-- START OF Data segment --

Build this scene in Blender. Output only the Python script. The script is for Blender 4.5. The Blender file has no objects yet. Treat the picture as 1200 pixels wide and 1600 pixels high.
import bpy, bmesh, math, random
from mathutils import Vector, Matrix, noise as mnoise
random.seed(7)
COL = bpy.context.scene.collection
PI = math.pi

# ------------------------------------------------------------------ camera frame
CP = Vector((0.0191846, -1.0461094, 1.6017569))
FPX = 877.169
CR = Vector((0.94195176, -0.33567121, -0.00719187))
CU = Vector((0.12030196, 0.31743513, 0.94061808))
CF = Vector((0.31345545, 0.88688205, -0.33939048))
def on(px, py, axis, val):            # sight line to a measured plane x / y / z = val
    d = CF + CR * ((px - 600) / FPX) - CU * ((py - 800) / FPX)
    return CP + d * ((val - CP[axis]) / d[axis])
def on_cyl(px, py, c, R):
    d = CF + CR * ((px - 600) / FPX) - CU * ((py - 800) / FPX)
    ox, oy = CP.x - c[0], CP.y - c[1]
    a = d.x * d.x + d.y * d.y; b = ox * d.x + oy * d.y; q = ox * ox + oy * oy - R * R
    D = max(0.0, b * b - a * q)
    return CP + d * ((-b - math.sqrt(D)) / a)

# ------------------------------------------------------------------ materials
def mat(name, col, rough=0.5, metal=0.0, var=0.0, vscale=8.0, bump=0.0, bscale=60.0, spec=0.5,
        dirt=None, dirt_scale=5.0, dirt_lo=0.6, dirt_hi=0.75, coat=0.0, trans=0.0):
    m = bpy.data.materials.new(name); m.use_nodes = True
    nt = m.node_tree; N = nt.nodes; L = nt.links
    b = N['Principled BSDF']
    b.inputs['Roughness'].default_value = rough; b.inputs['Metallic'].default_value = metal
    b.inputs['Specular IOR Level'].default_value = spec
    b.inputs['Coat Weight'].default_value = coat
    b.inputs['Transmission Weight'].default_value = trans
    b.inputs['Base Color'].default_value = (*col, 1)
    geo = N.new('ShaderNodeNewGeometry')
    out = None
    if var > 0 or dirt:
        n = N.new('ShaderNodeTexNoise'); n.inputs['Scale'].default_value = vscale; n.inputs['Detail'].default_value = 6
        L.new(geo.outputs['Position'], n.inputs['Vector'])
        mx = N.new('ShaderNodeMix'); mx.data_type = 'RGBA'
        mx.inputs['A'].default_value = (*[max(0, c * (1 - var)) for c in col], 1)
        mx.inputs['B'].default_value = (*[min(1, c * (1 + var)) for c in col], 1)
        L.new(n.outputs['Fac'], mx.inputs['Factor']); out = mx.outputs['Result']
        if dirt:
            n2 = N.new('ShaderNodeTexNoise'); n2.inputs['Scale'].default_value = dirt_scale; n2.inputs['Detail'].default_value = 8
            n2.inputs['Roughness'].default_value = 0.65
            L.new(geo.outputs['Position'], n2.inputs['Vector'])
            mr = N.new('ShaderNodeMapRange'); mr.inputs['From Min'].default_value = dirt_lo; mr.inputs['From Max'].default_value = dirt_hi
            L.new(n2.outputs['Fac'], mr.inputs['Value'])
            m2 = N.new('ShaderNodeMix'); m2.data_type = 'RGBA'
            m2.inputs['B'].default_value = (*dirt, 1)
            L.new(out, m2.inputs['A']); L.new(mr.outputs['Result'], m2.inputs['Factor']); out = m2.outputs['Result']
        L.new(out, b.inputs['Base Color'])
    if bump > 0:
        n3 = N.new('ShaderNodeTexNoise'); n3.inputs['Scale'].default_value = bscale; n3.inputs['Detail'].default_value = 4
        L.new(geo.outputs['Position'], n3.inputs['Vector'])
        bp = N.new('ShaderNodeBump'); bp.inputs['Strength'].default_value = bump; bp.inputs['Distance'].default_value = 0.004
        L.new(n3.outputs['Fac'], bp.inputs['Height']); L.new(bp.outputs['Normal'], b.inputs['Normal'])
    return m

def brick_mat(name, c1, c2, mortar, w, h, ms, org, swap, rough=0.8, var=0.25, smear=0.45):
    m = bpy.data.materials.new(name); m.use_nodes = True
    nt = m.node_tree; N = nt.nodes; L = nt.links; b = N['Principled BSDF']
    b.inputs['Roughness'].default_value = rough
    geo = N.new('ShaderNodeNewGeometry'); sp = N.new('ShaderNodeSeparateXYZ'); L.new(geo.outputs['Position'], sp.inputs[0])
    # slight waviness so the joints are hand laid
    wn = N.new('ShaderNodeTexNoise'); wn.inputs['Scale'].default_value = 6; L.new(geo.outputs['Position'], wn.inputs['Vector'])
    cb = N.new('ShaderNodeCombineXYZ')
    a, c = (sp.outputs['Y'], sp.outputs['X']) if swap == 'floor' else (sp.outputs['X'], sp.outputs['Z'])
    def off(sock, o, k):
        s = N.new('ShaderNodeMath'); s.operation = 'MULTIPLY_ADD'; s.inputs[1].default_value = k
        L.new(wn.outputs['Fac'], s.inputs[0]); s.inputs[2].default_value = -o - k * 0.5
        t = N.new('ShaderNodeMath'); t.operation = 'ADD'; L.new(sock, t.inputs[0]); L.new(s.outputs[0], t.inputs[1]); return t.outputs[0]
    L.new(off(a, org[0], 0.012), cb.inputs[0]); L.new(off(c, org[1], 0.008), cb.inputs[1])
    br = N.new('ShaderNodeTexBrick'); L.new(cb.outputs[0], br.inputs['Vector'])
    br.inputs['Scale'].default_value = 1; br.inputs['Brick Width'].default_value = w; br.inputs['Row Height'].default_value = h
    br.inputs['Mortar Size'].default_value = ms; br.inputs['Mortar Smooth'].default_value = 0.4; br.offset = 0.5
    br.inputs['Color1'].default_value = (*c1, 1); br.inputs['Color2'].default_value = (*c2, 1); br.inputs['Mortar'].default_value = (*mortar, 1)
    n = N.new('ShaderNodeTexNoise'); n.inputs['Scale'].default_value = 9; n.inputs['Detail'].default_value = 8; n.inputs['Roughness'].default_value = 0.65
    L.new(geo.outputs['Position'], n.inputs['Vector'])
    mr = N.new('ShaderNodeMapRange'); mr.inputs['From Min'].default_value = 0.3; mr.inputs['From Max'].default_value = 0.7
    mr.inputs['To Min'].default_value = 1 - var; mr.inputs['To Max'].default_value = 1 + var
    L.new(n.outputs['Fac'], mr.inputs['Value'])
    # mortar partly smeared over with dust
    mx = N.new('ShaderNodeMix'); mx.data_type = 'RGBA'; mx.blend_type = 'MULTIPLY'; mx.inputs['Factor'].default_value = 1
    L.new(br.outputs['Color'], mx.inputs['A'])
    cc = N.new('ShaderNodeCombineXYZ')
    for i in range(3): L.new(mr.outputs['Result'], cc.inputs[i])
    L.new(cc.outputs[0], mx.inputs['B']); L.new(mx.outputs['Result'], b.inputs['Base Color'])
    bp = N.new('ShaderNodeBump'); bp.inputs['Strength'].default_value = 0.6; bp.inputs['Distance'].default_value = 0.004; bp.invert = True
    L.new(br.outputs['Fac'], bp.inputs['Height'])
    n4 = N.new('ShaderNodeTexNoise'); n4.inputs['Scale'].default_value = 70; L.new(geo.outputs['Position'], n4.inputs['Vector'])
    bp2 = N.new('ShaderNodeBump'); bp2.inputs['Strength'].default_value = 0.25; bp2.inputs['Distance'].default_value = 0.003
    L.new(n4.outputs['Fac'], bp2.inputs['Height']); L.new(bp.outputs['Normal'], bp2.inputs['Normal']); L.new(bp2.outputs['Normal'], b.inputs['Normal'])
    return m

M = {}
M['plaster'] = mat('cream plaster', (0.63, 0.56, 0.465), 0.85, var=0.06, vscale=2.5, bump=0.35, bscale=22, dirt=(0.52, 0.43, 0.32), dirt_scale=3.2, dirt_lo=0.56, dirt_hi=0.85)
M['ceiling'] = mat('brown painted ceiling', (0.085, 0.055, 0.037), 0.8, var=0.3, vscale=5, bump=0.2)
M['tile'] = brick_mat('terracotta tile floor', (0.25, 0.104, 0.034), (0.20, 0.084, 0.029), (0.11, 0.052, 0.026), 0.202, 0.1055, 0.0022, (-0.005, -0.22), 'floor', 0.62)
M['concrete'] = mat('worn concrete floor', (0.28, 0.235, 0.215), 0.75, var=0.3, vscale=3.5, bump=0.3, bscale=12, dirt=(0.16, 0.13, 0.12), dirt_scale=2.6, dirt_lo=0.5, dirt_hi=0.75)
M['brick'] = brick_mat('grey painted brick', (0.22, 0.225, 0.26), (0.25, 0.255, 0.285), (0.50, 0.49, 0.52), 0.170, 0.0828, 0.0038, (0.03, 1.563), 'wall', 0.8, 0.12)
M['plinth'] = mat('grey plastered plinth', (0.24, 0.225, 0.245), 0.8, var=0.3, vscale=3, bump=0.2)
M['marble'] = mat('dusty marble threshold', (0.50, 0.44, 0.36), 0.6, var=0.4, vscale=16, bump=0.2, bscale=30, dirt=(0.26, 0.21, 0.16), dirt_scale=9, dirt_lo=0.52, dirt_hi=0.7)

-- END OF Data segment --

- _Exercise prompt_: Set down verbatim only the lines between the start of the data above and the line with "PI = math.pi", both boundaries included.

- _The output_:
Build this scene in Blender. Output only the Python script. The script is for Blender 4.5. The Blender file has no objects yet. Treat the picture as 1200 pixels wide and 1600 pixels high.
import bpy, bmesh, math, random
from mathutils import Vector, Matrix, noise as mnoise
random.seed(7)
COL = bpy.context.scene.collection
PI = math.pi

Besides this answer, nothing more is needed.